Ainsi, ces deux procédures de modification simplifiée viennent s'ajouter aux procédures d'adaptation classique des documents locaux d'urbanisme que sont la révision normale, la révision simplifiée, et la modification. Dès lors, l'on peut s'interroger sur la justification d'une telle réforme au regard des risques de complexification du droit de l'urbanisme qu'elle implique.

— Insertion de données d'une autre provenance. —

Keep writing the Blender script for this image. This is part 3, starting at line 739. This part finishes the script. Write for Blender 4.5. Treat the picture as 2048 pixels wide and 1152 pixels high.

En outre, l'on peut douter de la portée véritable de cette dernière. En effet, si les modifications permises par les nouveaux textes semblent pour certaines limitées, comme c'est le cas concernant la suppression d'un emplacement réservé ou des règles qui auraient pour seul objet, ou pour seul effet, d'interdire l'installation d'ouvrages de production d'électricité à partir de l'énergie solaire, ou l'installation de systèmes domestiques solaires thermiques ou photovoltaïques, il n'en va pas nécessairement de même en ce qui concerne la modification de 20 % du coefficient d'emprise au sol, du coefficient d'occupation des sols, ou de la hauteur maximale des constructions, ainsi que des plafonds dans lesquels peut être autorisée l'extension limitée des constructions existantes.

En effet, en l'absence de toute autre précision, ces modifications pourraient, si elles concernaient de très grandes zones d'une commune, ou si elle étaient réalisées en même temps, risquer de porter atteinte au parti d'aménagement de la commune, tel qu'il figure dans le projet d'aménagement et de développement durable, et, par conséquent, d'être annulées par le juge administratif.